Stephen Ladies and gentlemen, bear with me. Bear with me please. Don't stop bearing with me for a few moments. I have a vision, a vision of Britain. I see a country peopled by ... a country peopled by people who, who ... people it with charm, with grace, yes even with greatness. As they people it, they enhance it with their lightness, their amusing accents, their v-neck sweaters and their unusual children. This country shall be free and wide and pretty, and their people shall be free and wide and pretty. And there shall be villages and towns and family amusement theme heritage fun parks which shall smell of urine and vomit. And there shall be twelve water and sewage businesses and leisure dromes and huge edge-of-town crematoriums and day-glo bermuda shorts which are flecked with urine and vomit.

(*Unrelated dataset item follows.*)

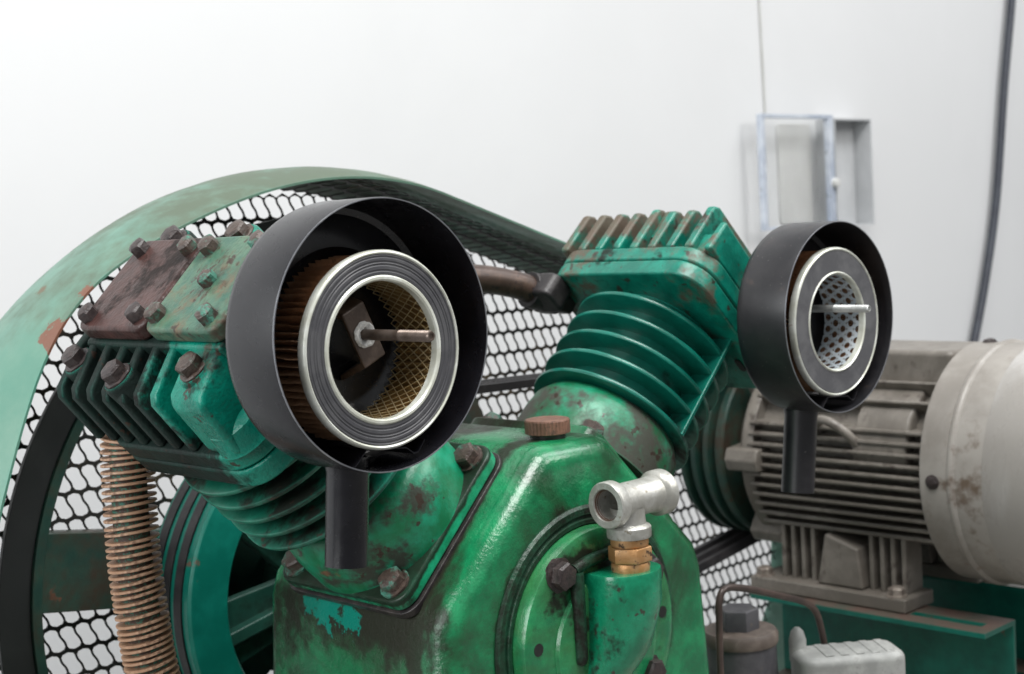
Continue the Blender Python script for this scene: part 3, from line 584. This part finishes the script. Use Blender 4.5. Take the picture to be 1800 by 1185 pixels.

I see "Impact" as a new kind of flexible high-yield convenient cash and care card for the kind of person you are today and I hear the sound of many thousands of miles of motorways, conveniently filled with many hundreds of thousands of cars whose seats are stained with children and urine and vomit. And the interior of the cars shall be sweaty and hot and bad-tempered and the queue for the exit that leads to the family amusement heritage theme fun park shall be hundreds of miles long. And there shall be shiny magazines out of which will fall many dozens of smaller shiny magazines which shall offer useful electronic golfing equipment and wall safes disguised as three pin sockets and bright security lamps and personal attack alarms and hand freshen-up absorbent pads to soak up the urine and the vomit. And the faces of the people who are peopling this Britain shall be shiny and they shall be flushed and pink for they shall know that they are forging a new Britain of fun and heritage and family leisure amusement and the boot of their car shall easily accomodate the self-assembly fun park that they shall erect in their bathrooms. As yet, it is all only a vision, a vision of family heritage urine and fun leisure amenity vomit. But soon, soon, with luck, sincerity and steadfast voting it may become a reality.

Vox Pop

Stephen My father was a Conservative and my mother voted Labour so by rights I suppose I should vote Liberal Democrat. But in fact I'm a Nazi. Funny how things turn out.